Ohno used this technique to dig into problems, find their root cause, and come up with solutions. For us, we will ask “Why?” as many times until we get to the emotion that drives human behaviour.

Let’s say we are building a video conferencing tool called Vimeetio. What a name! Right? Our target user is a middle-aged head of product named Simon.

Simon says he wishes to remotely communicate with his team.

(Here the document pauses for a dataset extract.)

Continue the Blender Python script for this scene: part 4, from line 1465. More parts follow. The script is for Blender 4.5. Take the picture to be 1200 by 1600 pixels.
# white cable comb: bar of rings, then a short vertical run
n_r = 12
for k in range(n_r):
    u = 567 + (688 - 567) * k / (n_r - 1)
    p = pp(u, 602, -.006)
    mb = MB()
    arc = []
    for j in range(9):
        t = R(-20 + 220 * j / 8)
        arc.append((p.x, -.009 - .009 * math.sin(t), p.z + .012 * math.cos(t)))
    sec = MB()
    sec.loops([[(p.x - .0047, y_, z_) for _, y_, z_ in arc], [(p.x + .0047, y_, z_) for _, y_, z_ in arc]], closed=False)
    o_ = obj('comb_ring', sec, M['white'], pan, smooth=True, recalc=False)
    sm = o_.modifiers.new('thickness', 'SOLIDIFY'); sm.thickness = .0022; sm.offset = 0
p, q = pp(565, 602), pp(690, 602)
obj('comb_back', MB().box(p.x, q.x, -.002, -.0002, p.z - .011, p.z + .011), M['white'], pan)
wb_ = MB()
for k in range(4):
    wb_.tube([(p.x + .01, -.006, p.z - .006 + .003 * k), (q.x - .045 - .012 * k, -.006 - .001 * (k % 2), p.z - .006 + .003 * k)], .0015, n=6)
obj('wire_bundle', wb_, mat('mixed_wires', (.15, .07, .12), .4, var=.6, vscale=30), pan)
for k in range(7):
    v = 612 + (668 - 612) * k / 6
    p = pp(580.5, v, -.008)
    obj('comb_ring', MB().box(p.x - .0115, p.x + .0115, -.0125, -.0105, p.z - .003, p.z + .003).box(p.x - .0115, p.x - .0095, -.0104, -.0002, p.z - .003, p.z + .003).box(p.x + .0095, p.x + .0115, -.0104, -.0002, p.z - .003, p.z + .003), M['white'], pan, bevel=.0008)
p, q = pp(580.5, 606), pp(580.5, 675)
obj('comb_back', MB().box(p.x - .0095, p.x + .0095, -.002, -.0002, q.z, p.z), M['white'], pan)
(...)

We will identify the core desire behind this need by answering the following series of whys:

  1. Why would Simon want to use Vimeetio?
    Ans: So he can see his team and communicate with them.
  2. Why would he want to communicate with his team?
    Ans: To know the progress made regarding a project.
  3. Why would he want to know the progress made?
    Ans: To identify any hiccup and see if they need him.
  4. Why would he want to know if they need him?
    Ans: To make sure everything is going on well.
  5. Why would he want to make sure everything is going on well?
    Ans: He fears they will not complete the project in time.

So, we have an emotion; fear.

We can design our product to play into this emotion and instigate frequent usage of our product. It can be by adding a feature that lets Simon add annotations and timestamps to communicate each task to every team. Thereby everyone knows their duties, and the project is completed on time.

We can therefore test the product and our messaging with our user’s desire in mind.

Points to remember when working out your users’ core desires:

  • The answers to the whys should be from the user’s point of view.
  • Ask why? Until you reach an emotion that explains their human behaviour.

Over to you.

What’s your target audience’s core desire?